Da für Deutschland außerdem keine Patentrechte erworben wurden, konnten Firmen wie Siemens ungehindert kostengünstig im Auftrag der Reichspost Fernsprecher nachbauen.
Zunächst wurden kleinere Postämter mit Fernsprecheinrichtungen ausgerüstet, um Telegramme per Telefon schneller zur nächsten Telegrafenanstalt
weiterzuleiten.
Das erste Ortsnetz in Deutschland wurde am 24.1.1881 in Mühlhausen errichtet und in Berlin am 1.4.1881. Bereits 1887 verband man Berlin und
Hamburg.
In Berlin wurden 1881 zwei öffentliche Fernsprechstellen zu Verfügung gestellt. Öffentliche Telefonzellen folgten, die an markanten öffentlichen Stellen aufgestellt und „ gekennzeichnet durch Emailleschilder, (...) nach und nach sowohl zu Kommunikationsstationen als auch zu markanten Orientierungspunkten“ wurden.

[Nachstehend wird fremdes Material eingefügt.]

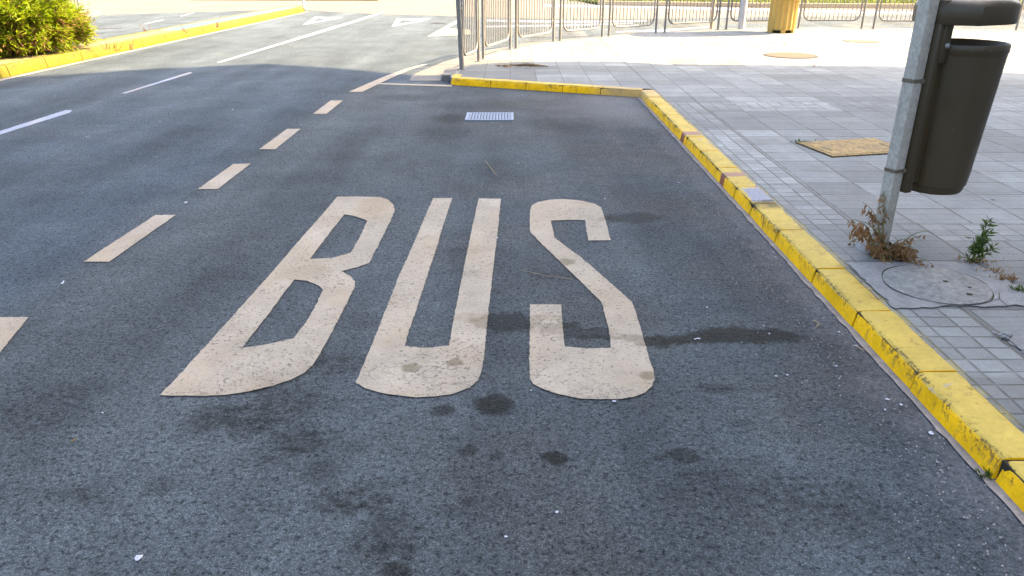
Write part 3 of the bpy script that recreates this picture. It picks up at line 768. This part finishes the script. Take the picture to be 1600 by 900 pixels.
t = empty('litter_bin', (PX, PY, PZ), DIR); tag(t, 'dark olive-brown litter bin with a flat hood strapped to the post', 'litter bin')
bx = .302                                      # body centre from the pole
prof = [(0, .296), (.11, .296), (.135, .300), (.142, .318), (.143, .336), (.151, .340), (.157, .40), (.183, .86), (.190, .985), (.191, 1.0), (.194, 1.004), (.1945, 1.036), (.191, 1.042), (.187, 1.036), (.178, .90), (.142, .40), (0, .38)]
mb = MB(); mb.lathe([(max(r_ * 1.05, .0005), z_) for r_, z_ in prof], (bx, 0, 0), 56); mb.build('body', M['plastic'], t, smooth=True)
def hood_plan(x0, x1, w, n=20):
    r_ = w / 2; pts = [(x0, -r_ * .32), (x0 + .10, -r_ * .92), (x1 - r_, -r_)] + [(x1 - r_ + r_ * math.sin(a), -r_ * math.cos(a)) for a in [math.pi * k / n for k in range(1, n)]] + [(x1 - r_, r_), (x0 + .10, r_ * .92), (x0, r_ * .32)]
    return pts
mb = MB()
hz0, hz1 = 1.135, 1.222
def ring(sc, z, dz=0): return [mb.b.verts.new((bx + (x_ - bx) * sc, y_ * sc, z + dz * (x_ - bx))) for x_, y_ in hood_plan(.035, .508, .405)]
rings = [ring(.90, hz0 + .012, .01), ring(.985, hz0, .01), ring(1.0, hz0 + .006, .01), ring(1.005, hz1 - .012, .02), ring(.99, hz1, .02), ring(.95, hz1 + .010, .0), ring(.85, hz1 + .022), ring(.6, hz1 + .036), ring(.25, hz1 + .043)]
for r0, r1 in zip(rings, rings[1:]):
    for k in range(len(r0)): mb.b.faces.new((r0[k], r0[(k + 1) % len(r0)], r1[(k + 1) % len(r1)], r1[k]))
mb.b.faces.new(rings[-1]); mb.b.faces.new(rings[0][::-1])
mb.build('hood', M['plastic'], t, smooth=True)
mb = MB(); mb.box((.058, 0, .78), (.044, .13, .93), bevel=.008); mb.box((.086, 0, .66), (.09, .10, .60), bevel=.008); mb.box((.088, 0, 1.085), (.055, .15, .26), bevel=.010); mb.box((.10, 0, 1.192), (.10, .12, .072), bevel=.012)
mb.build('back_plate', M['plastic'], t, smooth=True)
for z_, y_ in ((1.04, -.078),):
    mb = MB(); mb.tube([(.088, y_ + .012, z_), (.088, y_ - .004, z_)], .013, 18); mb.tube([(.088, y_ - .004, z_), (.088, y_ - .009, z_)], .007, 6)
    mb.build('bolt', M['chrome'], t, smooth=True)
for z_ in (.875, .43):
    mb = MB()
    pl = rounded_square(.036, .008)
    lo = [mb.b.verts.new((x_, y_, z_ - .009)) for x_, y_ in pl]; hi = [mb.b.verts.new((x_, y_, z_ + .009)) for x_, y_ in pl]
    for k in range(len(pl)): mb.b.faces.new((lo[k], lo[(k + 1) % len(pl)], hi[(k + 1) % len(pl)], hi[k]))
    mb.box((.026, -.040, z_), (.02, .010, .022), bevel=.003)
    mb.build('strap', M['strap'], t)

# ------------------------------------------------------------------ pedestrian barriers
def barrier(a, b_, label, z, lean=0.0):
    a, b_ = Vector(a), Vector(b_); d = b_ - a; L = d.length
    t = empty('barrier', (a.x, a.y, z), math.atan2(d.y, d.x))
    tag(t, label, 'barrier', 'pedestrian barriers round the pavement corner')
    H = 1.05; pr = .024
    for x_, ln in ((0, lean), (L, 0)):
        mb = MB(); mb.tube([(x_, 0, -.02), (x_ - ln * .5, 0, H * .5), (x_ - ln, 0, H)], pr * (1.45 if ln else 1), 10); mb.lathe([(pr + .001, H), (pr * .6, H + .02), (.001, H + .024)], (x_ - ln, 0, 0), 10)
        mb.lathe([(pr + .03, 0), (pr + .03, .008), (pr, .010)], (x_, 0, 0), 12)
        mb.build('post', M['barrier'], t, smooth=True)
    x0, x1, z0, z1, r_ = .075, L - .075, .17, H - .05, min(.15, L * .2)
    pts = []
    for cx_, cz_, a0 in ((x1 - r_, z1 - r_, 0), (x0 + r_, z1 - r_, 90), (x0 + r_, z0 + r_, 180), (x1 - r_, z0 + r_, 270)):
        for k in range(7):
            an = R(a0 + 15 * k); pts.append((cx_ + r_ * math.cos(an), 0, cz_ + r_ * math.sin(an)))
    mb = MB(); mb.tube(pts + [pts[0]], .018, 8, caps=False)
    for zz in (z0 + r_ + .05, z1 - r_ - .05):
        mb.tube([(0, 0, zz), (x0, 0, zz)], .010, 6); mb.tube([(L, 0, zz), (x1, 0, zz)], .010, 6)
    mb.build('frame', M['barrier'], t, smooth=True)
    mb = MB(); n = max(4, int((x1 - x0) / .09))
    for k in range(1, n):
        x_ = x0 + (x1 - x0) * k / n
        inset = 0.0
        e_ = min(x_ - x0, x1 - x_)
        if e_ < r_: inset = r_ - math.sqrt(max(0, r_ * r_ - (r_ - e_) ** 2))
        mb.tube([(x_, 0, z0 + inset), (x_, 0, z1 - inset)], .0085, 6)
    mb.build('bars', M['barrier'], t, smooth=True)
labs = ['end barrier seen almost edge-on with a leaning left post', 'barrier next to the leaning end post, seen steeply from the side', 'third barrier from the leaning end post', 'fourth barrier from the leaning end post',
        'barrier whose foot meets the left tip of the column shadow', 'barrier crossed by the thin brown post', 'barrier between the lamp post and the tan column', 'first whole barrier right of the tan column',
        'barrier partly behind the galvanised bin post', 'barrier hidden behind the litter bin hood', 'last barrier at the right end of the row']
for i in range(0, len(bar) - 1, 2):
    barrier(bar[i], bar[i + 1], labs[i // 2], PZ, .11 if i == 0 else 0)
a, c = G(92, 23.5, .1), G(126, 22, .1)
barrier((a.x - 1.0, a.y - .5), (c.x, c.y), 'distant small barrier behind the green shrub on the left', .1)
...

1930 gibt es bereits 60 000 Fernsprecher, welche teilweise dem Warten und dem Vandalismus zum Opfer fallen. So lautet ein aus den 20er in der Telefonzelle angebrachter Spruch: „Fasse Dich kurz, nimm Rücksicht auf Wartende!“
Nicht nur die schnelle anonyme Kommunikation wird durch die öffentlichen Fernsprechstellen ermöglicht, sondern auch „Generationen von Gangstern das Handwerk erleichtert.“ .
Für ein dreiminütiges Gespräch an einem öffentlichen Fernsprecher zahlte man um 1900 10 Pfennig für einen Orts- und 20 Pfennig für ein Vorortsgespräch, oder man hatte die Möglichkeit einen pauschalen Betrag von rund 200 Mark jährlich zu zahlen für die unbegrenzte Nutzung des Fernsprechers als Abonnent. Es waren sehr hohe Gebühren, die ca. ein Drittel des Jahreseinkommen eines Industriearbeiters ausmachten.